::: Provided information
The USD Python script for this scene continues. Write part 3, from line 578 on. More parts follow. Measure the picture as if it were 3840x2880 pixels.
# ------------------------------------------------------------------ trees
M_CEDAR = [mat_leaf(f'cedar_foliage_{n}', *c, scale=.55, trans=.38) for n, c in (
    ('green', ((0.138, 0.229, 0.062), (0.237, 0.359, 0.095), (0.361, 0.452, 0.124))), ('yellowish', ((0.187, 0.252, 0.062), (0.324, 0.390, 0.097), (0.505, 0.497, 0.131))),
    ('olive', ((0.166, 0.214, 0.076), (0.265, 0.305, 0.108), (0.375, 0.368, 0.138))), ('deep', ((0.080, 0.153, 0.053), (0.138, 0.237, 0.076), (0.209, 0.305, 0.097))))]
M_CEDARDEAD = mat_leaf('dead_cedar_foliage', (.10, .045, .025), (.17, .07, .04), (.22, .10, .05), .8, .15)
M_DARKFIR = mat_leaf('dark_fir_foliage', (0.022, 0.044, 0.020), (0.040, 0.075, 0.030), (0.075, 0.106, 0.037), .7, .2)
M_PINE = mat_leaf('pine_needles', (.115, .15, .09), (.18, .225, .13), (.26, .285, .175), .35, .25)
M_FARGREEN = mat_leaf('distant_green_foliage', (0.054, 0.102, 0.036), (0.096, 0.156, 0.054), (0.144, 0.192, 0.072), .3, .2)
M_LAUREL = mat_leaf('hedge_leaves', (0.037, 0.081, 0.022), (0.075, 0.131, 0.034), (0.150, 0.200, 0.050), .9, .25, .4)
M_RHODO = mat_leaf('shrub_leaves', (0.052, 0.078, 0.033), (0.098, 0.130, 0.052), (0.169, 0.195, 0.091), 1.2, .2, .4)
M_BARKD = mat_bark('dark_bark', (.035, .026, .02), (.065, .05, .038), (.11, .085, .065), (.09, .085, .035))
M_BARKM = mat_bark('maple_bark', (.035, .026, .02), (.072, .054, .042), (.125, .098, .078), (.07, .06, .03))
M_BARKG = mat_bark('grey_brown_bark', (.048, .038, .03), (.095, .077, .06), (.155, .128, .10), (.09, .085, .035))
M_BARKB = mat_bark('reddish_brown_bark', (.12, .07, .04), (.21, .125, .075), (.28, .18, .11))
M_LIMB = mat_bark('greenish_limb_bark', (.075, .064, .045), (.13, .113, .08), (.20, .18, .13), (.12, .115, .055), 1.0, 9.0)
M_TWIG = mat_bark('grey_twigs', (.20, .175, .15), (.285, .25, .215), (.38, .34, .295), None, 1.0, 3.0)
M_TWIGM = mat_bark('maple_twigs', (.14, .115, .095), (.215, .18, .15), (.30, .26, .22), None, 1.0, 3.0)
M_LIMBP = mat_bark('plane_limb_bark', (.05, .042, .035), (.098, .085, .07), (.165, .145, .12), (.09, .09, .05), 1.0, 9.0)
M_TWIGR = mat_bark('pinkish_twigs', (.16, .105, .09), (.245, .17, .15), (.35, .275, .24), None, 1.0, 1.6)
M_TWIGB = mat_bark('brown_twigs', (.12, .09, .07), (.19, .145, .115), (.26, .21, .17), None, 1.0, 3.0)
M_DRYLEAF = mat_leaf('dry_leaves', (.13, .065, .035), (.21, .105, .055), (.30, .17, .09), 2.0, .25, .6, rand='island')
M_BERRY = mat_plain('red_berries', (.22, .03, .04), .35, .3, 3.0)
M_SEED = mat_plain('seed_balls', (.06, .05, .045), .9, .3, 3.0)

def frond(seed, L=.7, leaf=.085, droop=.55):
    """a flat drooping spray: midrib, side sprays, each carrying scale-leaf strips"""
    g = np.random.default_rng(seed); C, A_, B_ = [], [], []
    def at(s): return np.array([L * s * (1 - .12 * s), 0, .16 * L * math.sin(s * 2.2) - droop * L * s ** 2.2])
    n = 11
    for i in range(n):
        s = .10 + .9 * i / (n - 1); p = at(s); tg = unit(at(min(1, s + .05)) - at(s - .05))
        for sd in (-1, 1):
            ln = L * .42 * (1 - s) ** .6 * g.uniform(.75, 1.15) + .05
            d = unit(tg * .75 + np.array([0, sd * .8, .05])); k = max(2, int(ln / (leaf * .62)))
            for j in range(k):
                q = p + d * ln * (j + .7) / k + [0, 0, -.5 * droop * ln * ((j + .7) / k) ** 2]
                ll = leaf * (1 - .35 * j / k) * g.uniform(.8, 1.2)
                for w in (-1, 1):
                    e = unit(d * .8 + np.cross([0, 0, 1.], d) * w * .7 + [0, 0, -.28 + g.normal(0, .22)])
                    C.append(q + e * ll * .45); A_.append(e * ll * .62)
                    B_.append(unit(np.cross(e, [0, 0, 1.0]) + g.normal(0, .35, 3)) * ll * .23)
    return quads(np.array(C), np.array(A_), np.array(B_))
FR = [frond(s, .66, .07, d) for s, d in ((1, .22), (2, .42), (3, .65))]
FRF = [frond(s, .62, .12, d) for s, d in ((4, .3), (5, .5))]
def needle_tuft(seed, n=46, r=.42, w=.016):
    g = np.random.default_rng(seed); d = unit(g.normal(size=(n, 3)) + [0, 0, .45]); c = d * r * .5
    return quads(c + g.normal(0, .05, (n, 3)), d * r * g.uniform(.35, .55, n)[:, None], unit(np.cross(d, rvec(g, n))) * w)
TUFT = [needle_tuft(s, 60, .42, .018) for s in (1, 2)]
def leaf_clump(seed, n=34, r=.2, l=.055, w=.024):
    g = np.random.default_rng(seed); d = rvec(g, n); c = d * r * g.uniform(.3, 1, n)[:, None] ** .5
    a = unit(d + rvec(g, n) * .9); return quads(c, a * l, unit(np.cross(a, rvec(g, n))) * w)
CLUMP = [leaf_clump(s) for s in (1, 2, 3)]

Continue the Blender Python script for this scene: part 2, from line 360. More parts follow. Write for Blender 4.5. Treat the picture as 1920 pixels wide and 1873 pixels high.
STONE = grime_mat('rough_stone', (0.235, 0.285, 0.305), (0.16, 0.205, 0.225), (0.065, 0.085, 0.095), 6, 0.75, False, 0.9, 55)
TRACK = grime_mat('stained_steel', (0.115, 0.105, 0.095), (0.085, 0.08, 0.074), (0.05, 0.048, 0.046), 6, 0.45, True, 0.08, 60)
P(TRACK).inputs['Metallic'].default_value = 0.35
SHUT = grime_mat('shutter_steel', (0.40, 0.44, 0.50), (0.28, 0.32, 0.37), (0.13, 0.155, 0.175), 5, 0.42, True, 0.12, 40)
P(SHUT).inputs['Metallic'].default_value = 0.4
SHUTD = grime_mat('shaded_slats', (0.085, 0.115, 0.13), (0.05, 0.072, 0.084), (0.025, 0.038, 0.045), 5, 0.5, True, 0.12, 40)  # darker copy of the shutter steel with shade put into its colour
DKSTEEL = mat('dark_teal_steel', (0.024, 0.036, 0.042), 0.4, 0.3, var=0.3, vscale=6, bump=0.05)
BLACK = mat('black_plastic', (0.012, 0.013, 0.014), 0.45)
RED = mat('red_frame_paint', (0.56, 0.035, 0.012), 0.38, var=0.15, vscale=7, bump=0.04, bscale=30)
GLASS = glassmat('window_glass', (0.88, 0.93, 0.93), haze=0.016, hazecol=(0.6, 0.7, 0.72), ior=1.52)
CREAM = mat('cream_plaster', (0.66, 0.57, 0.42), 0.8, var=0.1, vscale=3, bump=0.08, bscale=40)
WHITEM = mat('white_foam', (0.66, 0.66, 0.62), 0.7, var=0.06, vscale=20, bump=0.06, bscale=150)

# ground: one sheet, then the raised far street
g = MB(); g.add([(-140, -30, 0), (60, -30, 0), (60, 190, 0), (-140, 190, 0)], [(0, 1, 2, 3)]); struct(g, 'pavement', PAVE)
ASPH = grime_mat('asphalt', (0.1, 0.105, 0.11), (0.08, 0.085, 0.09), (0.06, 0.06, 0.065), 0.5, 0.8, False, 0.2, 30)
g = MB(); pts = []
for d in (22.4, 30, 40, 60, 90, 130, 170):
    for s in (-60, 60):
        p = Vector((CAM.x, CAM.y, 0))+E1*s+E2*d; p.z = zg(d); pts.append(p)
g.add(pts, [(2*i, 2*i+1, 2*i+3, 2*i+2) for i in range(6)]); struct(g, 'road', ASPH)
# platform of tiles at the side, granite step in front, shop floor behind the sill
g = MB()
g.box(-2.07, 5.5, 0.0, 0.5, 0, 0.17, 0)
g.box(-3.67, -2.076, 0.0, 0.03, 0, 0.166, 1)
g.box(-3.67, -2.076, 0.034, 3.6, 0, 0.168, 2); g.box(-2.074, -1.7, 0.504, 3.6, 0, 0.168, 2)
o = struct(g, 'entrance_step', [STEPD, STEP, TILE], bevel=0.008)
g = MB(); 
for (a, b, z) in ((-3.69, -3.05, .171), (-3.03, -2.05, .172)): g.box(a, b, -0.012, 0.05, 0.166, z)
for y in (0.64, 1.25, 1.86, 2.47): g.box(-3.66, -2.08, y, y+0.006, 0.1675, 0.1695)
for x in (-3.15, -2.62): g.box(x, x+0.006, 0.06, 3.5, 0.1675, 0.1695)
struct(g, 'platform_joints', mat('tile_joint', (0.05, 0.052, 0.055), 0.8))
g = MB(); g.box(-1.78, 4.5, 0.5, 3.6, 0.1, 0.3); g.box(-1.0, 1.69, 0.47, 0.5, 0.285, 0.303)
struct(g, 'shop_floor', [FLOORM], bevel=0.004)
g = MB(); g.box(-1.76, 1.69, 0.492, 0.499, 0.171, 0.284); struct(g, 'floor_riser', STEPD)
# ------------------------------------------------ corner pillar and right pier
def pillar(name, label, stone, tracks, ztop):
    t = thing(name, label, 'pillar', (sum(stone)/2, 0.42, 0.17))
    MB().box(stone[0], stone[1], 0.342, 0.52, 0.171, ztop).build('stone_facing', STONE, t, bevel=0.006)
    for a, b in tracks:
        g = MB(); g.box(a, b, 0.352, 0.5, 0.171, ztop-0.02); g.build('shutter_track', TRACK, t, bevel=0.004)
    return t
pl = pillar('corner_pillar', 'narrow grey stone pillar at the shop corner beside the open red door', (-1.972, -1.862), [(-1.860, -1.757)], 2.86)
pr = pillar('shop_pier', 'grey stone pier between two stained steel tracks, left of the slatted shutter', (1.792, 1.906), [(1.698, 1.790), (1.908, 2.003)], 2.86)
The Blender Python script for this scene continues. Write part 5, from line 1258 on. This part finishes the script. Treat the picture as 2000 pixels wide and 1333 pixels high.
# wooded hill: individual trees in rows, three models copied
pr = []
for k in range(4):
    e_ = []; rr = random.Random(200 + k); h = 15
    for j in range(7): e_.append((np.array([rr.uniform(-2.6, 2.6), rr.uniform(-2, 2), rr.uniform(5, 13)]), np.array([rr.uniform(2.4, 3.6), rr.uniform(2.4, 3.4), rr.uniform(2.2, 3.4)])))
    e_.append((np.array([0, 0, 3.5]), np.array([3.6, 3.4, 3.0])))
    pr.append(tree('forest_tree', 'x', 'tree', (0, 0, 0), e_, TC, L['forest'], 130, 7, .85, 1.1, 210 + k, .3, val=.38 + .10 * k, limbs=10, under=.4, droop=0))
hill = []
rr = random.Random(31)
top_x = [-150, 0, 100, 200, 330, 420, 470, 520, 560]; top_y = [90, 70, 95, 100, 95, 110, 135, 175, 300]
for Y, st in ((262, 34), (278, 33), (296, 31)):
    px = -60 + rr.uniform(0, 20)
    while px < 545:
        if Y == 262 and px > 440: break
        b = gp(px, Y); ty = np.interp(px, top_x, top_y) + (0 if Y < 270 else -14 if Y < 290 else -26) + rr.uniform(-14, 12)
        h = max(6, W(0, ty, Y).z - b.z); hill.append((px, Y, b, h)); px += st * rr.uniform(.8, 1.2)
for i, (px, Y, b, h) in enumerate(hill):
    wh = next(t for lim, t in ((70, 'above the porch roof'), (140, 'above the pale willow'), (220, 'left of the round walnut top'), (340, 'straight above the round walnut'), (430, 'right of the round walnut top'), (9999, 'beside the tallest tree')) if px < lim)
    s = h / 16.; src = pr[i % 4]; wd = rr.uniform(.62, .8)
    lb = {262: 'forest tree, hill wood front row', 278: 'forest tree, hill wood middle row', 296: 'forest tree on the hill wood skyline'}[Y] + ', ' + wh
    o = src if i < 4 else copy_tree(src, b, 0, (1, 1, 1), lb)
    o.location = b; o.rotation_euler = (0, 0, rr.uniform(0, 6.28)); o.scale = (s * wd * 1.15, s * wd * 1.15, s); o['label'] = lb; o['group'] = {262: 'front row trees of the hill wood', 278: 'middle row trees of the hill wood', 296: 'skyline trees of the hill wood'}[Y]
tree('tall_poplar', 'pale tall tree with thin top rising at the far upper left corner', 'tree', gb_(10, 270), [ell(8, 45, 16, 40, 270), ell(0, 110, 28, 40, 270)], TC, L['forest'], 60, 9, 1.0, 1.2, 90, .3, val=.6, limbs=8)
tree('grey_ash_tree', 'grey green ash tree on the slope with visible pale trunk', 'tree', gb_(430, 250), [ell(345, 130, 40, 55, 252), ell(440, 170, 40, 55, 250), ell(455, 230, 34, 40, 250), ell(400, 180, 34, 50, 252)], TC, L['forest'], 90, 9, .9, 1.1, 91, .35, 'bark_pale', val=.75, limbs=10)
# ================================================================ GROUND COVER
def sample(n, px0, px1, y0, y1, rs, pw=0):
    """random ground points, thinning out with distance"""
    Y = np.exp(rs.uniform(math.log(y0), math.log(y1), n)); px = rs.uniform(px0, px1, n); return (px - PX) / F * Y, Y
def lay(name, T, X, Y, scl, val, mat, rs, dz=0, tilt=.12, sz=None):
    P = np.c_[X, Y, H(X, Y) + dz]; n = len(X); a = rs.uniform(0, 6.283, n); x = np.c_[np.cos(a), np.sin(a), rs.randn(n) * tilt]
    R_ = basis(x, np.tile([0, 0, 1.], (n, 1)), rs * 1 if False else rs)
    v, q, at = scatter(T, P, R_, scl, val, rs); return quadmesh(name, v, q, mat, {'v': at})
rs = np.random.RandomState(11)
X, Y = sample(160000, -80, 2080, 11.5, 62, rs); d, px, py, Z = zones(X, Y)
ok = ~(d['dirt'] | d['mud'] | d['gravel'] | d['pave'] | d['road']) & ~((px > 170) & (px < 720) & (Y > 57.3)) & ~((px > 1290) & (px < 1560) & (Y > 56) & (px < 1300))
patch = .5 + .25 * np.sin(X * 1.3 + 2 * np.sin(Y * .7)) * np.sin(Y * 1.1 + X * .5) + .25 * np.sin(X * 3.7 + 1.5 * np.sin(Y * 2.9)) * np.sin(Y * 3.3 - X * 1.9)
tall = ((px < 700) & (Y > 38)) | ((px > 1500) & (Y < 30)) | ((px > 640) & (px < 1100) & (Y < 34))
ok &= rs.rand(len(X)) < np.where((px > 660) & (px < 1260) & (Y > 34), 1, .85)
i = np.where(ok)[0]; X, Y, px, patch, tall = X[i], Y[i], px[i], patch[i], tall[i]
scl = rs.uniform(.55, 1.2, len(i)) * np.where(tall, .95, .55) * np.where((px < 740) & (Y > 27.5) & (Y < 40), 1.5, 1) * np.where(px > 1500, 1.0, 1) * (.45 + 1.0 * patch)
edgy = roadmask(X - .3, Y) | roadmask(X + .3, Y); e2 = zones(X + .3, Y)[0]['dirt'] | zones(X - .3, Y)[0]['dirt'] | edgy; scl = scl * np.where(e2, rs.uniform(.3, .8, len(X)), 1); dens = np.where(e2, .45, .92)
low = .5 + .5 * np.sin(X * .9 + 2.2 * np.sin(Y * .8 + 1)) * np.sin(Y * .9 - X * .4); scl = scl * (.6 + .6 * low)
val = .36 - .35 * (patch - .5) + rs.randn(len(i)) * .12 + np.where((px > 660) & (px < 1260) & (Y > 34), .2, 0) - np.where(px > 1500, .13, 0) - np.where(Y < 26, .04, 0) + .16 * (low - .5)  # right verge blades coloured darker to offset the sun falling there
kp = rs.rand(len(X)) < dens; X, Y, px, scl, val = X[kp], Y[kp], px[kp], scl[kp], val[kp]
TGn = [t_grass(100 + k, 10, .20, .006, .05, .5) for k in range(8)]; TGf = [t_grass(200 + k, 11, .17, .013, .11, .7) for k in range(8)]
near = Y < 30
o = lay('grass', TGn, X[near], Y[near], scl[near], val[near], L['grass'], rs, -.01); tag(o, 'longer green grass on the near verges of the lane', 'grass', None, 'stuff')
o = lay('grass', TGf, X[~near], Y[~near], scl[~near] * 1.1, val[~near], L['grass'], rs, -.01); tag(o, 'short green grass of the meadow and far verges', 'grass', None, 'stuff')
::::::
* [Written request]:
Check the data for the word "randn" and pull out the lines that have it.

* [Expected output]:
    P = np.c_[X, Y, H(X, Y) + dz]; n = len(X); a = rs.uniform(0, 6.283, n); x = np.c_[np.cos(a), np.sin(a), rs.randn(n) * tilt]
val = .36 - .35 * (patch - .5) + rs.randn(len(i)) * .12 + np.where((px > 660) & (px < 1260) & (Y > 34), .2, 0) - np.where(px > 1500, .13, 0) - np.where(Y < 26, .04, 0) + .16 * (low - .5)  # right verge blades coloured darker to offset the sun falling there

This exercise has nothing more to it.